S.J.: The point for us was to use the paranormal to talk about issues of inclusion and exclusion, alienation, fear -- a number of things that become clearer when you deal with them in this context. In order for that to work, we created the Noantri (for your readers who haven't read the books yet: "Noantri" is the vampires' name for themselves) not as magical beings, but as humans whose bodies had undergone a scientifically explicable alteration. They're feared and thought of as Other, but in fact they're not Other. They're Us. It seemed to me and Carlos that that might be a situation worth discussing, these days.​

Gerald: The second book in the series, Skin of the Wolf, was published in July 2014. Talk a little about the plot.

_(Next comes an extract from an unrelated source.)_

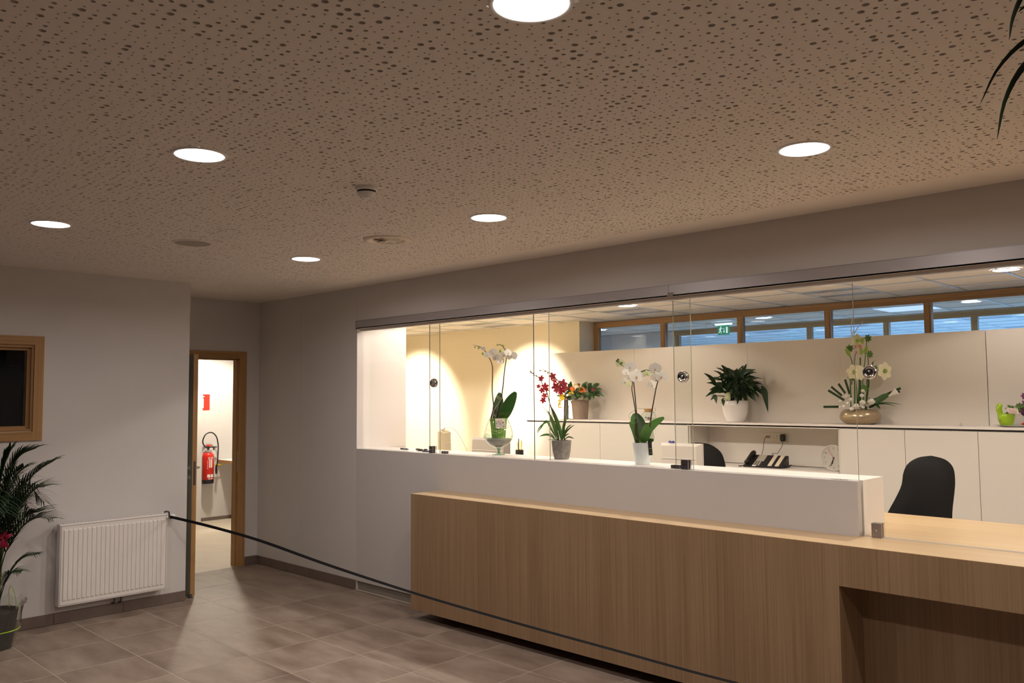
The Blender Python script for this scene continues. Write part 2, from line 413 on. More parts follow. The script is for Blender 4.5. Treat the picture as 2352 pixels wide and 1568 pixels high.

S.J.: ​Livia Pietro, Father Thomas Kelly, and Spencer George all find themselves in New York City, where Spencer has fallen in love. Sotheby's is about to auction off a Native American mask around which swirls a good deal of controversy, but before the auction a gallery assistant is brutally murdered. From there on, Native American history and story, the mask itself, and the power it represents become central, as the Noantri discover for the first time there are other humans as different as themselves.

Gerald: What's next for you?

S.J.: ​In the Sam Cabot series, Brush of the Ghost. Timing uncertain. Alone, I'm working on a thriller, The Mongol Key. Timing also uncertain. And there'll be more Lydia Chin/Bill Smith books, timing -- you guessed it -- uncertain. It's an uncertain world.

Gerald: Thank you very much, S.J., and continued success.

S.J. Rozan, a native New Yorker, is the author of twelve novels. Her work has won the Edgar, Shamus, Anthony, Nero, and Macavity awards for Best Novel and the Edgar for Best Short Story. She's also the recipient of the Japanese Maltese Falcon Award. S.J. has served on the National Boards of Mystery Writers of America and Sisters in Crime, and is ex-President of the Private Eye Writers of America. She speaks, lectures and teaches, and she runs a summer writing workshop in Assisi, Italy. A former architect in a practice that focused on police stations, firehouses, and zoos, she lives in lower Manhattan.

Carlos Dews is an Associate Professor and Chair of the Department of English Language and Literature at John Cabot University where he directs the Institute for Creative Writing and Literary Translation. He lives in Rome, Italy.